こんにちは。鉄道員(ぽっぽや)社長の柴田です。
だいぶ前になるんですが、キレッキレの先端テクノロジーを持つスタートアップと出会いました。
その独自のテクノロジーは、それだけで見る(聴く)ものを圧倒させるんですが、このスタートアップのアプローチはちょっと違っていました。
「いま現場で困っていることは何ですか?」
自分たちの技術や製品を売ろうとするのではなく、こちら側の課題をしつこく(?)尋ねてくるんですね。
特定の技術にこだわることなく、現場の課題に合わせたソリューションを、自らの持つアセットからつくり上げていくのが彼ら流なんだとか。
現場の課題が先。その解決に向けて最適なテクノロジーを実装していく発想。
研究開発型スタートアップというのでしょうか。現場の課題に合わせて技術をカスタマイズしていく。企業のR&Dを受託するようなビジネスモデル。
これ、すごく面白いなって思いました。
それが、今回資本業務提携に合意した筑波大学発スタートアップ、ピクシーダストテクノロジーズ㈱です。
独自の波動制御技術「HAGEN 波源」をコアとして、様々な大学発の技術シーズを用いた研究開発と事業活動を展開。
事業会社と連携した社会実装により、労働人口の減少や障がい者の暮らしをより豊かにするといった社会課題の解決に取り組んでいます。
彼らの魅力の第一は、先述の通りの現場ドリブンの課題解決スタイル。
実際に、「いま現場で困っていること」についてひとしきりブレストした後、一緒に鉄道の現場を観に行ったりしています。

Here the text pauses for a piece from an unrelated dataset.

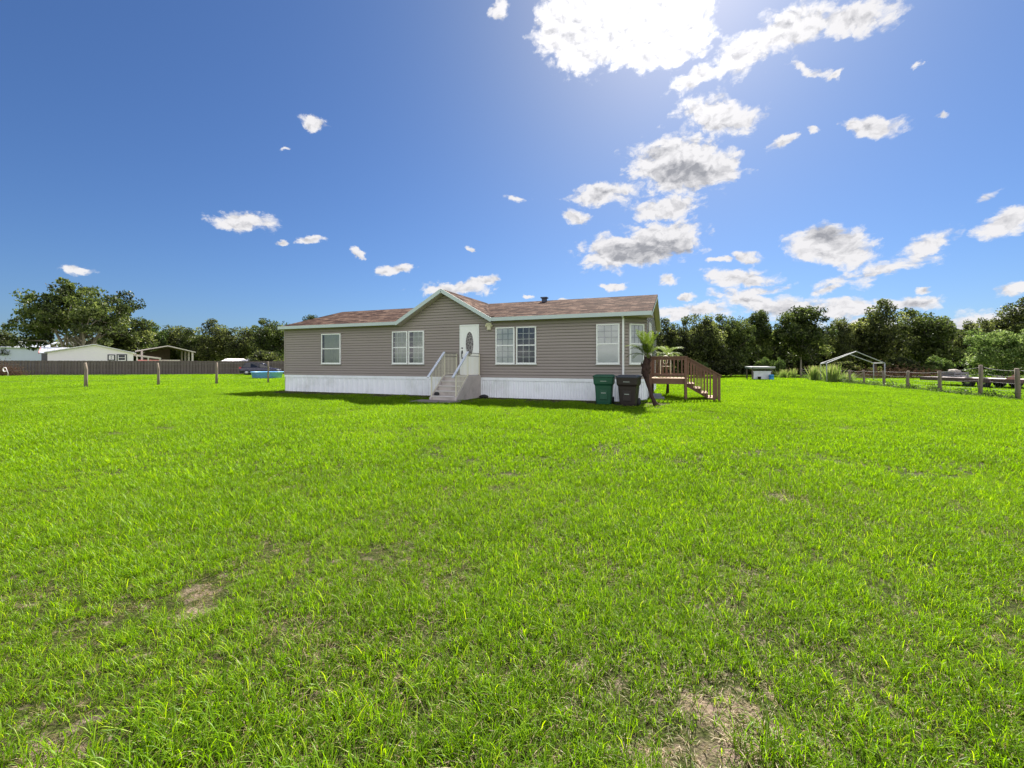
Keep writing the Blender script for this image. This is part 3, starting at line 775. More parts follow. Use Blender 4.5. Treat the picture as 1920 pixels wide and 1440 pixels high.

すでにいくつもの大企業の現場に足を運んでいる彼ら、そこで、類似の具体的な事例が出てくるのは有難かった。
現場って、ややもすると内部完結しちゃうから、外部の視点っていい刺激になるんですよね。Win-Winだなって思いました。
目指すところが、テクノロジーの社会実装を進めることで、日本が抱える様々な社会課題を解決するというのも、大いに共感するところです。
特に、リアルなインフラを持っている当社グループには、「社会実装」のフィールドがたくさんあります。
代表取締役CEOの落合陽一さん(筑波大学准教授)と議論したときも、駅や鉄道という当社グループの持つインフラのポテンシャルに触れ、「やりたいことがいっぱいある。イノベーションをもっと社会実装していきたい」と思いのほどを語ってくれました。
同社がこれだけ幅広く、テクノロジーの社会実装にこだわれるのも、独自の産学連携モデルをつくっているからです。
それは、筑波大学の落合研究室で生み出される研究成果を同社が知財化、その対価として大学側に新株予約権を発行するという仕組み。
そうすることで、大学の持つ優れた技術シードを研究室の中から外へ、それこそ「社会実装」が加速していきます。
同社はこの産学連携モデルを筑波大学以外の大学にも広げていくスコープを持っています。
日本のアカデミアには、世界に誇る優れた技術シードがたくさんあります。それを産業と結びつけることで、様々な社会課題が解決できるはず。
こんな産学連携が加速する未来、絶対に実現したいと思っています。
いま私たちは、ピクシーダストテクノロジーズと新たなテクノロジーの社会実装を議論しています。
今回の提携で挑戦するのは、大学発の先端テクノロジーを駅や車両などJR東日本グループが持つ現場に実装すること。
「ピクシーダスト×JR」で、鉄道会社ならではの新しい価値を生み出していきたいと思っています。
皆さん、よろしくお願いします。